Homenagem a Bartolomeu Campos de Queirós
Eu o vi e ouvi assim, diante de mim, uma única vez, quando esteve em Pará de Minas para uma palestra. No entanto, suas palavras, e os múltiplos significados que carregam, estão por aí. Para alguns, aguardando ansiosamente que sejam colhidas, dentro de fecundos livros. Para outros, como eu, que sejam retomadas, reconhecidas e recordadas.
Do tear da memória, Bartolomeu puxou o fio da palavra que a grafite teceu, letra a letra, palavra por palavra. Uma pedia outra e outra, e se aconchegavam todas. Bartolomeu diz que, na memória, verdade e mentira entrelaçam vivido e sonhado. Ele me enredou em sua grande teia, cujo fio vem de lá pra cá e vai de cá pra lá.

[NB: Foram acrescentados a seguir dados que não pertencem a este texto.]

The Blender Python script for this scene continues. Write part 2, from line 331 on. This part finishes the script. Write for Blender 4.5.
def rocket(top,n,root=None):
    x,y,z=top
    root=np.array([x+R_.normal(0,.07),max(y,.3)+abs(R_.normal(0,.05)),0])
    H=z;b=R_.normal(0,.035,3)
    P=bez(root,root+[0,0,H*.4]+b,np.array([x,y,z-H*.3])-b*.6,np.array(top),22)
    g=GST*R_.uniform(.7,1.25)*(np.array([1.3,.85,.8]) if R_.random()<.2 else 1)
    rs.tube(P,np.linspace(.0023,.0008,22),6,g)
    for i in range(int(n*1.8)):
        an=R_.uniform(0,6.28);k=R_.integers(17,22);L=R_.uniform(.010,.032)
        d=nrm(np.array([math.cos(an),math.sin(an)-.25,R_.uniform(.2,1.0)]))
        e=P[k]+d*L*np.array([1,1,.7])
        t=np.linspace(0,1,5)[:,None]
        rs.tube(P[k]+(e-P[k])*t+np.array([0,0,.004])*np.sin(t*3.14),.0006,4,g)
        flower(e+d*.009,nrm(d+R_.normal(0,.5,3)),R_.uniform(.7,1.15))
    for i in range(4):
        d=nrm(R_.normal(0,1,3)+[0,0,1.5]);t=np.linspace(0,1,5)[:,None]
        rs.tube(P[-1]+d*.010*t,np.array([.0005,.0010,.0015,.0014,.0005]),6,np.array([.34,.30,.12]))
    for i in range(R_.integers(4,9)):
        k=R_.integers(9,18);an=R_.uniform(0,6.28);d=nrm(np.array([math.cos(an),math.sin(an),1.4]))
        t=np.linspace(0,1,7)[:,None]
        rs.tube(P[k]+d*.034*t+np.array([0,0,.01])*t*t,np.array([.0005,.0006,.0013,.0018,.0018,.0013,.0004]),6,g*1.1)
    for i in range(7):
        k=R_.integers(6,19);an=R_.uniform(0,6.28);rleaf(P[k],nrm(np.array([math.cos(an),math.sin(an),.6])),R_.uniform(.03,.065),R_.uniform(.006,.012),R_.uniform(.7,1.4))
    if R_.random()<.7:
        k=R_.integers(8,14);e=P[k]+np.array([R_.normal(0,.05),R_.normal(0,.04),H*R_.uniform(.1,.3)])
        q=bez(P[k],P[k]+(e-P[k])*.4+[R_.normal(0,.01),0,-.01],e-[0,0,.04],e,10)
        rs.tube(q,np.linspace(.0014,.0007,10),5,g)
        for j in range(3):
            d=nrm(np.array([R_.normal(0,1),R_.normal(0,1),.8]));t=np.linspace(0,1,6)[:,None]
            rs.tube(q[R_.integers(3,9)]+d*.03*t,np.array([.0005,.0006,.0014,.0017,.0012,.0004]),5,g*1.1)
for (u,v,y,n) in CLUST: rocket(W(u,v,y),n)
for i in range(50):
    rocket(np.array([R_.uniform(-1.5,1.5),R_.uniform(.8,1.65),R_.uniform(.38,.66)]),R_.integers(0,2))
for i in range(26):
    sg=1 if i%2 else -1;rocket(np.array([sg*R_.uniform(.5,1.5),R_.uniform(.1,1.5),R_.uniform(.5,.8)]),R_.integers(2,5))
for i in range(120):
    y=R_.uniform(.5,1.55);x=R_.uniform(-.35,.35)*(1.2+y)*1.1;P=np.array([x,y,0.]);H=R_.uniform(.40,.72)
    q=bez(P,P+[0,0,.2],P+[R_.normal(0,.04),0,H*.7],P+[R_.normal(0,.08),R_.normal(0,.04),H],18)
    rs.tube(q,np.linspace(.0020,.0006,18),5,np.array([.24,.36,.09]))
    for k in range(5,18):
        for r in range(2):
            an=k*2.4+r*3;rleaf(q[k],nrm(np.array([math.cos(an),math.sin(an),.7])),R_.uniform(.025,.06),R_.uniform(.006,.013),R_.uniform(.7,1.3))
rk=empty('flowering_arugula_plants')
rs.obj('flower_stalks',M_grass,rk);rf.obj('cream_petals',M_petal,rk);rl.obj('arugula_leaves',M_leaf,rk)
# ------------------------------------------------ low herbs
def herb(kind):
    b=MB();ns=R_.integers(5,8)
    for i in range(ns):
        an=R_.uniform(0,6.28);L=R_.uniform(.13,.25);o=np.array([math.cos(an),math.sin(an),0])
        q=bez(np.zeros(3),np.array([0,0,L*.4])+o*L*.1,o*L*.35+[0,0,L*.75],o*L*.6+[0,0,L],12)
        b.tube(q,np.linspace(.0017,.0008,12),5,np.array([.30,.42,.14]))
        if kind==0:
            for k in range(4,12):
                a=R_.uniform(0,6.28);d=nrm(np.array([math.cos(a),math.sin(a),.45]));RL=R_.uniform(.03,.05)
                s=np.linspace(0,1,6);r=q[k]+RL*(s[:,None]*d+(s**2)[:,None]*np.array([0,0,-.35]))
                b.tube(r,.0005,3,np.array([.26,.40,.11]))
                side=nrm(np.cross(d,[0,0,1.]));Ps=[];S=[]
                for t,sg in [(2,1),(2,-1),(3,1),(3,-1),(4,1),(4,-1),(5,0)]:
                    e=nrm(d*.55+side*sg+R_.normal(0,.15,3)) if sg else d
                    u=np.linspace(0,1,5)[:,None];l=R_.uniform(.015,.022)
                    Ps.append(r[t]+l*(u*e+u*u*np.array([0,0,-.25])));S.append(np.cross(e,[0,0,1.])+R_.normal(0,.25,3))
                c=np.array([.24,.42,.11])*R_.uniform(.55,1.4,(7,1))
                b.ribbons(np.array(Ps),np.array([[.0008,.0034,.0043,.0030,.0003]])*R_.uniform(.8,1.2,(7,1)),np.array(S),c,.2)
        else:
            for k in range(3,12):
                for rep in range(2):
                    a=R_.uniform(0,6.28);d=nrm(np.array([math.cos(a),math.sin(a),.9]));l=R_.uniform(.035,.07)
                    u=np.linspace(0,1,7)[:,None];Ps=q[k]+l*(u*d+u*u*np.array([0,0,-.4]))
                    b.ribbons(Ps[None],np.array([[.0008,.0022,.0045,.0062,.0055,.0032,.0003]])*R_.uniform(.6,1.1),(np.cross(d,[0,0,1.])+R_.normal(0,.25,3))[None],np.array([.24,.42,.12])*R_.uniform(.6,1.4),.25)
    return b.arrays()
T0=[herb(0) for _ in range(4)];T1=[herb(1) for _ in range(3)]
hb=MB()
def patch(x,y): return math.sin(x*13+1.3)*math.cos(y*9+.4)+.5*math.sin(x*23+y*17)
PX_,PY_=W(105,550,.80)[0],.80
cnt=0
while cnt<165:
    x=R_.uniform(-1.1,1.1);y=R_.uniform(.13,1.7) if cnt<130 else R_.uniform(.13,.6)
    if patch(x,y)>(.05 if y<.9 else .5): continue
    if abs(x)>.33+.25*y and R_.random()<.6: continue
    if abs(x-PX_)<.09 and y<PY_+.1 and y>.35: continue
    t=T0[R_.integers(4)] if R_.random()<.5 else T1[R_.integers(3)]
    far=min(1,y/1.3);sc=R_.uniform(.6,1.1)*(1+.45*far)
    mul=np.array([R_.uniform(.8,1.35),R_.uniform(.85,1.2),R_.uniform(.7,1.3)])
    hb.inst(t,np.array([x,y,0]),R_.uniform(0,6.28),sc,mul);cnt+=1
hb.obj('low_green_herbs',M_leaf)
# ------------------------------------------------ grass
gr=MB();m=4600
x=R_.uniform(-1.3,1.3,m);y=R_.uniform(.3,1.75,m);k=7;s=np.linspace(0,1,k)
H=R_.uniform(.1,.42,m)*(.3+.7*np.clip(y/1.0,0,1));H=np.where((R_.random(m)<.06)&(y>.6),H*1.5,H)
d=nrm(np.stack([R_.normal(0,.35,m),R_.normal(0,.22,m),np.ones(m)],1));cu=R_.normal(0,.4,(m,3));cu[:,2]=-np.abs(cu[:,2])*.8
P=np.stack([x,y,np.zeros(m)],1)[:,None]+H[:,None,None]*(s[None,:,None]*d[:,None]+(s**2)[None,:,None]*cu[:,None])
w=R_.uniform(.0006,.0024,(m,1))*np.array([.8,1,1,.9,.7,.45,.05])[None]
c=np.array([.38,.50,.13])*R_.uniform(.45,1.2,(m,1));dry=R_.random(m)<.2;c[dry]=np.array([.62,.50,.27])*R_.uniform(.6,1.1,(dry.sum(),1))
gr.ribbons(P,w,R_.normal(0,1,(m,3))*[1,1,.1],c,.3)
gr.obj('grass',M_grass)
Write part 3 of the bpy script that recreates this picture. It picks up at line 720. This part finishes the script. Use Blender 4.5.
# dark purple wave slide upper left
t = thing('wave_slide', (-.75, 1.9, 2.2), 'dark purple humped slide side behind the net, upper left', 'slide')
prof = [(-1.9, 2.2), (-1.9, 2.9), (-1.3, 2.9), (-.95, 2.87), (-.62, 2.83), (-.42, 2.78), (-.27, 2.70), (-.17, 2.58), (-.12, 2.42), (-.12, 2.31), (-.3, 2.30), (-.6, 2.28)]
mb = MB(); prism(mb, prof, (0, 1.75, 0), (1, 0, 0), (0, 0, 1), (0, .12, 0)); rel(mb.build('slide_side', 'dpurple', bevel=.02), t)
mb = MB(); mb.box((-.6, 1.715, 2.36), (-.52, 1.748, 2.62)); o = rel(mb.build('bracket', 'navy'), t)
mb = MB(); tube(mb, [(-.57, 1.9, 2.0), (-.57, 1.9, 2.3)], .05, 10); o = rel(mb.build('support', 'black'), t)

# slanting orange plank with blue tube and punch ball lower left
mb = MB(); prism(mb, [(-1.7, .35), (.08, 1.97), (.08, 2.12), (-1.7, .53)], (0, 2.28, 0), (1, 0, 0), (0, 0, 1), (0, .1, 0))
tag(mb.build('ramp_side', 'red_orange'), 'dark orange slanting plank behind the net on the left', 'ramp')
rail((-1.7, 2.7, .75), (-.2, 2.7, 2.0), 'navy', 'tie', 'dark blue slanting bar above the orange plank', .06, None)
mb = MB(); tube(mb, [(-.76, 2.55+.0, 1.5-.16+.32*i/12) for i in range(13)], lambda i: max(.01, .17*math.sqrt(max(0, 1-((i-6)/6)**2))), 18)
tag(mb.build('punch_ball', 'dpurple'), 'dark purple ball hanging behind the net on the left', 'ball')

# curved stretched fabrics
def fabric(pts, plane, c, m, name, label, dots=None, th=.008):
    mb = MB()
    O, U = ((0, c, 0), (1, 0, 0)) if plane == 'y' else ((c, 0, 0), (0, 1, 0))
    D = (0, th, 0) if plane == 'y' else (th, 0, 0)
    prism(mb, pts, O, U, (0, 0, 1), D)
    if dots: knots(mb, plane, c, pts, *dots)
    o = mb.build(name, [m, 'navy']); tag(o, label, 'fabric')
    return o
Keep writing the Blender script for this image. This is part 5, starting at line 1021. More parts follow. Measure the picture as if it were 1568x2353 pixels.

O ir e vir do fio trouxe o avô que escrevia nas paredes da casa, primeiro livro que Bartolomeu menino leu, mas também juntou as pontas do passado e do futuro, o vivido e o sonhado. Falou do luto, da perda, da dor, das crenças, tradições, benzeções, do medo. E tudo isso teceu com esmero e beleza. Revelou o conflito de Antônio diante dos ovos no ninho, por ter de interromper “o que estava ainda em vias de acontecer”. Dilema era ter de deixar o indez no ninho, impedindo outro destino ao curso que a vida ditava. Antônio era Bartolomeu menino.
No seu livro-manual Para bem criar passarinho, deu a mais proveitosa das recomendações: “ignorar as grades, as prisões, as teias (...) construir uma gaiola, mais ampla que a terra, de janelas abertas para o universo com seus planetas e constelações”.
Na Escritura, revelou que, assim como a virgem fora fertilizada pela palavra, também ele dela se alimentava. Foi lá que profetizou: o eterno “não tem nós de nascimentos ou embaraços de mortes. E o pensamento é terreno demais para decifrar intenso mistério”.
No tempo de voo, botou criança e adulto em longa conversa. A curiosidade do menino provocava o adulto com “coisas impossíveis de responder”. A pergunta suspende as medições e o adulto diz: o tempo “tem mãos para acarinhar desde o agora até o sempre”. Suspeitei despedidas em cada frase, mas havia mais do vivido e do sonhado a dizer.
No vermelho amargo, tem a mãe e a madrasta. Bartolomeu diz que “todo parto decreta um pesaroso abandono”, que “tudo é maio, tudo é seco, tudo é frio” ou, ainda, que “esquecer é desexistir, é não ter havido”. Maio é quando o fio se parte, tem cor e gosto de vermelho amargo.
Dia desses, vi um pequeno vídeo em que Bartolomeu falava da beleza, sem saber que seria instada a escrever sobre ele. Ouvi seu falar manso, seu jeitinho mineiro de engolir letras e juntar palavras, sem constrangimento algum. Reparei bem as feições de seu rosto, quando ele disse: “A beleza é tudo aquilo que você não dá conta de ver sozinho (...). Eu acho que a beleza é profundamente triste quando cê está sozinho. Cê não dá conta dela, ela pesa muito! Então, cê tem que passar pra alguém, sabe?” Como ouvir algo tão terno e não desejar se aproximar da sua solidão generosa?
Bartolomeu soube que a beleza nem sempre é doce. É por vezes amarga, como o tomate que se corta em finíssimas fatias ou doída como a canção na voz da mãe que morria. “Quando a dor é muita, eu escrevo”, dizia ele. Pra mim, Bartolomeu é um descobridor e revelador de belezas.
No momento em que finalizo este texto, o sol se põe pra encerrar o dia. Eu me encanto com tamanha beleza e digo: o Bartolomeu é que devia estar aqui comigo pra ver isso! Desconfio que, de alguma forma, ele está sim, apreciando o belo que morre e renasce como o sol ou como a palavra que machuca e ressuscita.